Detractors are wary of the very nature of the assembly, known as a synod, and have criticized it as a bureaucratic talkathon or as an insidious Trojan horse for progressives to erode the church’s traditions under the cloak of collegiality.
Supporters see a chance to put into practice the pope’s bottom-up view of the church as an inclusive institution that upends the traditional hierarchy and forces bishops to listen to and work with their flock more.
For them, more than any single issue on the table — and more even than culture war favorites like abortion, same-sex marriage, or euthanasia, which were left off it — it is the process of bishops and lay people working and voting together that amounts to the most potentially transformative change.
“It is an amazing moment,” said Renée Köhler-Ryan, the dean of the School of Philosophy and Theology at the University of Notre Dame Australia, who will be a voting participant in the meeting, one of the first women ever to do so.

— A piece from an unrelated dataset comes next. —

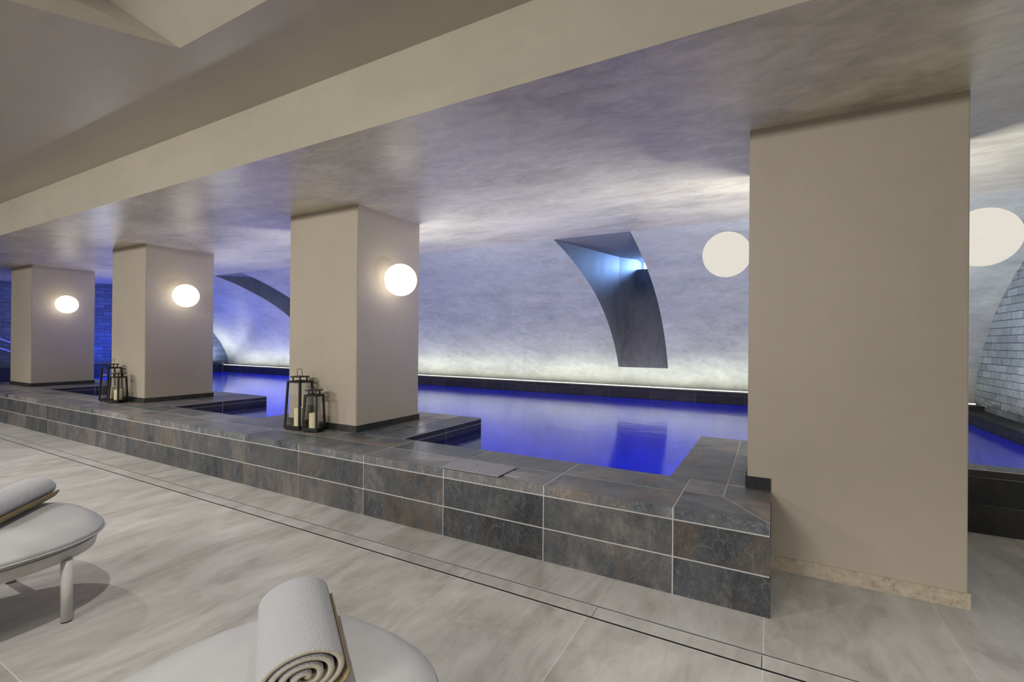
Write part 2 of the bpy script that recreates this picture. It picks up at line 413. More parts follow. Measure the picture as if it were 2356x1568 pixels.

Still, many church watchers say, it remains to be seen whether the gathering becomes an instrument for the transformation that traditionalists dread or another opportunity for the papal inaction that has left the church’s liberals disappointed.
It may end up as neither, and in any case, it is only the first phase of a two-year process. The participants will reconvene in Rome in October 2024, after which the pope is expected to issue a document endorsing or rejecting any recommendations.
“Hopes and fears for the synod are overinflated to the point where it’s hard to see a resolution or an outcome from either this October or next October that doesn’t leave at least one large part of the church feeling not just disappointed but deceived,” said Stephen P. White, a fellow in Catholic studies at the Ethics and Public Policy Center, a think tank in Washington.
There are other reasons the assembly — formally called the Synod on Synodality, essentially a working meeting on how to work together — may disappoint.
It follows two years spent canvassing local churches to better understand the concerns of rank-and-file faithful.